* **Requirement**
Take the listing from its first line through the line that contains "from mathutils.geometry import" and please retype those lines exactly, leaving out the pictures.

═════ Data excerpt ═════

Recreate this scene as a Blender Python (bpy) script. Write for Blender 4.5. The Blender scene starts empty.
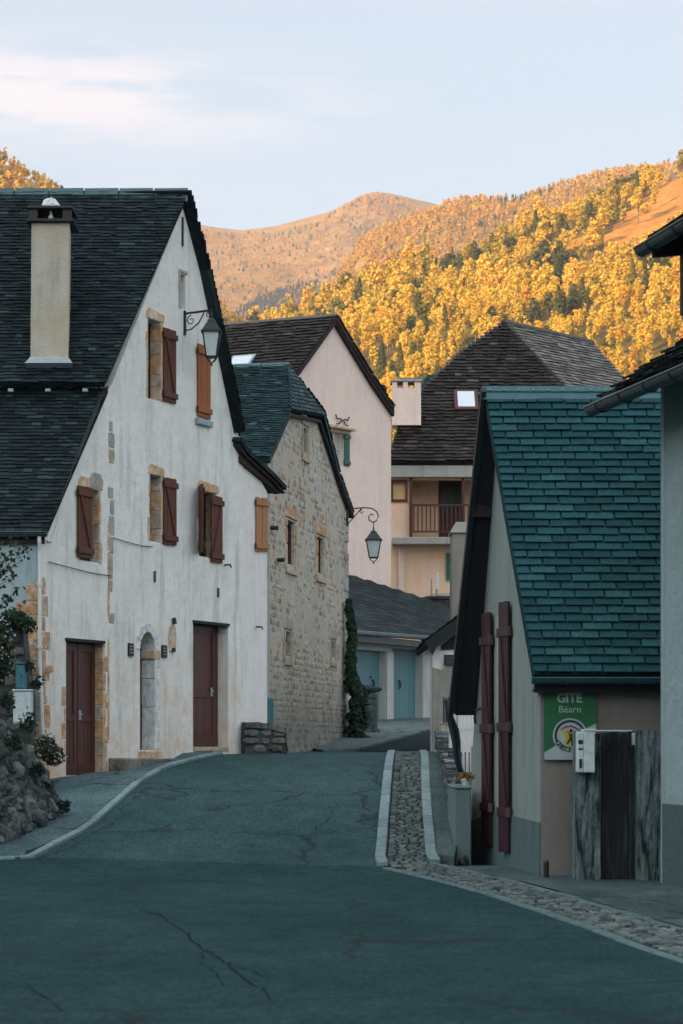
import bpy, bmesh, math, random
import numpy as np
from mathutils import Vector, Matrix, noise as mnoise
from mathutils.geometry import delaunay_2d_cdt

R = math.radians
random.seed(7)
scene = bpy.context.scene
COL = scene.collection

# ------------------------------------------------------------------ camera
EYE = 1.6            # eye height above the road in front
F = 2300.0           # focal length in picture widths of one pixel
HX, HY = 341.5, 743.0
cam_d = bpy.data.cameras.new("camera")
cam = bpy.data.objects.new("camera", cam_d)
COL.objects.link(cam)
cam.location = (0, 0, EYE)
cam.rotation_euler = (R(90), 0, 0)
cam_d.sensor_fit = 'VERTICAL'
cam_d.sensor_height = 36.0
cam_d.lens = F / 1024 * 36
cam_d.shift_y = (HY - 512) / 1024
cam_d.clip_start = 0.5
cam_d.clip_end = 30000
cam_d.dof.use_dof = True
cam_d.dof.focus_distance = 52
cam_d.dof.aperture_fstop = 4.0
scene.camera = cam

# ------------------------------------------------------------------ light
SUN_EL, SUN_AZ = 14.0, 56.0      # azimuth measured from straight behind the camera towards the left
sv = Vector((-math.sin(R(SUN_AZ)) * math.cos(R(SUN_EL)), -math.cos(R(SUN_AZ)) * math.cos(R(SUN_EL)), math.sin(R(SUN_EL))))
sun_d = bpy.data.lights.new("sun", 'SUN')
sun_d.energy = 5.0
sun_d.angle = R(0.5)
sun_d.color = (1.0, 0.68, 0.40)
sun = bpy.data.objects.new("sun", sun_d)
COL.objects.link(sun)
sun.rotation_euler = (-sv).to_track_quat('-Z', 'Y').to_euler()

world = bpy.data.worlds.new("World")
scene.world = world
world.use_nodes = True
wn = world.node_tree.nodes; wl = world.node_tree.links
wn.clear()
w_out = wn.new('ShaderNodeOutputWorld')
w_bg = wn.new('ShaderNodeBackground')
w_sky = wn.new('ShaderNodeTexSky')
w_sky.sky_type = 'NISHITA'
w_sky.sun_disc = False
w_sky.sun_elevation = R(SUN_EL)
w_sky.sun_rotation = math.atan2(sv.x, sv.y)
w_sky.altitude = 500
w_sky.air_density = 1.2
w_sky.dust_density = 1.2
w_sky.ozone_density = 1.0
w_bg.inputs['Strength'].default_value = 0.13
w_tc = wn.new('ShaderNodeTexCoord')
w_map = wn.new('ShaderNodeMapping')
w_map.inputs['Scale'].default_value = (5.0, 4.0, 24.0)
w_map.inputs['Location'].default_value = (1.3, 0.2, 0.35)
w_map.inputs['Rotation'].default_value = (0, R(-6), 0)
w_no = wn.new('ShaderNodeTexNoise')
w_no.inputs['Scale'].default_value = 1.0; w_no.inputs['Detail'].default_value = 6; w_no.inputs['Roughness'].default_value = 0.6
w_rp = wn.new('ShaderNodeValToRGB')
w_rp.color_ramp.elements[0].position = 0.44; w_rp.color_ramp.elements[1].position = 0.78
w_mul = wn.new('ShaderNodeMath'); w_mul.operation = 'MULTIPLY'; w_mul.inputs[1].default_value = 0.95; w_mul.use_clamp = True
w_mix = wn.new('ShaderNodeMix'); w_mix.data_type = 'RGBA'
w_veil = wn.new('ShaderNodeMix'); w_veil.data_type = 'RGBA'; w_veil.inputs[0].default_value = 0.75
# thin high veil that pales the sky, brightened out of view, sunward and overhead, to light the walls
w_dot = wn.new('ShaderNodeVectorMath'); w_dot.operation = 'DOT_PRODUCT'; w_dot.inputs[1].default_value = (-0.50, -0.62, 0.60)
w_vr = wn.new('ShaderNodeMapRange'); w_vr.interpolation_type = 'SMOOTHSTEP'
w_vr.inputs[1].default_value = -0.35; w_vr.inputs[2].default_value = 0.75; w_vr.inputs[3].default_value = 0; w_vr.inputs[4].default_value = 1
w_vc = wn.new('ShaderNodeMix'); w_vc.data_type = 'RGBA'
w_vc.inputs[6].default_value = (2.00, 2.33, 2.78, 1); w_vc.inputs[7].default_value = (7.3, 7.7, 8.0, 1)
# one long faint bank of evening cloud low in front, to the left
w_c1 = wn.new('ShaderNodeMapping'); w_c1.vector_type = 'POINT'
w_c1.inputs['Location'].default_value = (0.93, 0, -11.6); w_c1.inputs['Scale'].default_value = (7.6, 0.0, 43.0)
w_cl = wn.new('ShaderNodeVectorMath'); w_cl.operation = 'LENGTH'
w_cr = wn.new('ShaderNodeMapRange'); w_cr.interpolation_type = 'SMOOTHSTEP'
w_cr.inputs[1].default_value = 1.35; w_cr.inputs[2].default_value = 0.1; w_cr.inputs[3].default_value = 0; w_cr.inputs[4].default_value = 1
wl.new(w_tc.outputs['Generated'], w_c1.inputs[0]); wl.new(w_c1.outputs[0], w_cl.inputs[0]); wl.new(w_cl.outputs['Value'], w_cr.inputs[0])
wl.new(w_tc.outputs['Generated'], w_map.inputs['Vector'])
wl.new(w_map.outputs[0], w_no.inputs['Vector'])
wl.new(w_no.outputs['Fac'], w_rp.inputs['Fac'])
w_m2 = wn.new('ShaderNodeMath'); w_m2.operation = 'MULTIPLY_ADD'; w_m2.inputs[2].default_value = 0.06
w_m3 = wn.new('ShaderNodeMath'); w_m3.operation = 'MULTIPLY'
w_no2 = wn.new('ShaderNodeTexNoise'); w_no2.inputs['Scale'].default_value = 1.0; w_no2.inputs['Detail'].default_value = 8; w_no2.inputs['Roughness'].default_value = 0.62
w_mp2 = wn.new('ShaderNodeMapping'); w_mp2.inputs['Scale'].default_value = (14, 6, 90); wl.new(w_tc.outputs['Generated'], w_mp2.inputs[0]); wl.new(w_mp2.outputs[0], w_no2.inputs['Vector'])
w_r2 = wn.new('ShaderNodeValToRGB'); w_r2.color_ramp.elements[0].position = 0.38; w_r2.color_ramp.elements[1].position = 0.56
wl.new(w_no2.outputs['Fac'], w_r2.inputs['Fac'])
wl.new(w_cr.outputs[0], w_m3.inputs[0]); wl.new(w_r2.outputs['Color'], w_m3.inputs[1])
w_m4 = wn.new('ShaderNodeMath'); w_m4.operation = 'MULTIPLY_ADD'; w_m4.inputs[1].default_value = 0.12
wl.new(w_rp.outputs['Color'], w_m4.inputs[0]); wl.new(w_m3.outputs[0], w_m4.inputs[2])
wl.new(w_m4.outputs[0], w_mul.inputs[0])
wl.new(w_mul.outputs[0], w_mix.inputs[0])
wl.new(w_sky.outputs[0], w_veil.inputs[6])
wl.new(w_tc.outputs['Generated'], w_dot.inputs[0]); wl.new(w_dot.outputs['Value'], w_vr.inputs[0]); wl.new(w_vr.outputs[0], w_vc.inputs[0]); wl.new(w_vc.outputs[2], w_veil.inputs[7])
wl.new(w_veil.outputs[2], w_mix.inputs[6])
w_mix.inputs[7].default_value = (3.30, 3.08, 3.18, 1)         # cloud
wl.new(w_mix.outputs[2], w_bg.inputs['Color'])
wl.new(w_bg.outputs[0], w_out.inputs[0])

vs = scene.view_settings
vs.view_transform = 'Standard'; vs.look = 'None'; vs.gamma = 1.0; vs.exposure = 1.27
vs.use_curve_mapping = False

# ------------------------------------------------------------------ helpers: tags and roots
def tag(o, label=None, cat=None, group=None, kind=None):
    if label: o['label'] = label
    if cat: o['category'] = cat
    if group: o['group'] = group
    if kind: o['kind'] = kind
    return o

def thing(name, label, cat, loc, group=None):
    o = bpy.data.objects.new(name, None)
    o.empty_display_size = 0.2
    COL.objects.link(o)
    o.location = loc
    return tag(o, label, cat, group)

def wloc(o):
    p = Vector((0, 0, 0))
    while o:
        p += Vector(o.location); o = o.parent
    return p

def copy_tree(o, parent=None, loc=None):
    c = o.copy(); COL.objects.link(c); c.parent = parent
    if loc is not None: c.location = loc
    for ch in list(o.children): copy_tree(ch, c)
    return c

def addmesh(name, me, mat, parent=None, loc=(0, 0, 0)):
    if mat: me.materials.append(mat)
    o = bpy.data.objects.new(name, me)
    COL.objects.link(o)
    o.location = loc
    if parent: o.parent = parent
    return o

class Fr:
    """vertical plane: s metres along u, n metres out along the outward normal, z up"""
    def __init__(self, x, y, dx, dy, out=1):
        l = math.hypot(dx, dy)
        self.o = Vector((x, y)); self.u = Vector((dx / l, dy / l))
        self.n = Vector((self.u.y, -self.u.x)) * out
    def p(self, s, n, z):
        q = self.o + self.u * s + self.n * n
        return Vector((q.x, q.y, z))
    def pix(self, px, py, n=0.0):
        k = (px - HX) / F
        o = self.o + self.n * n
        s = (k * o.y - o.x) / (self.u.x - k * self.u.y)
        Y = o.y + s * self.u.y
        return s, EYE + (HY - py) / F * Y
    def s(self, px, n=0.0): return self.pix(px, HY, n)[0]

W0 = Fr(0, 0, 1, 0)
def facing(Y): return Fr(0, Y, 1, 0)
def ray_plane(px, py, a, b, c):
    d = Vector(((px - HX) / F, 1, (HY - py) / F))
    nn = (b - a).cross(c - a)
    e = Vector((0, 0, EYE))
    return e + d * (nn.dot(a - e) / nn.dot(d))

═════

* **Exercise output**
Recreate this scene as a Blender Python (bpy) script. Write for Blender 4.5. The Blender scene starts empty.
import bpy, bmesh, math, random
import numpy as np
from mathutils import Vector, Matrix, noise as mnoise
from mathutils.geometry import delaunay_2d_cdt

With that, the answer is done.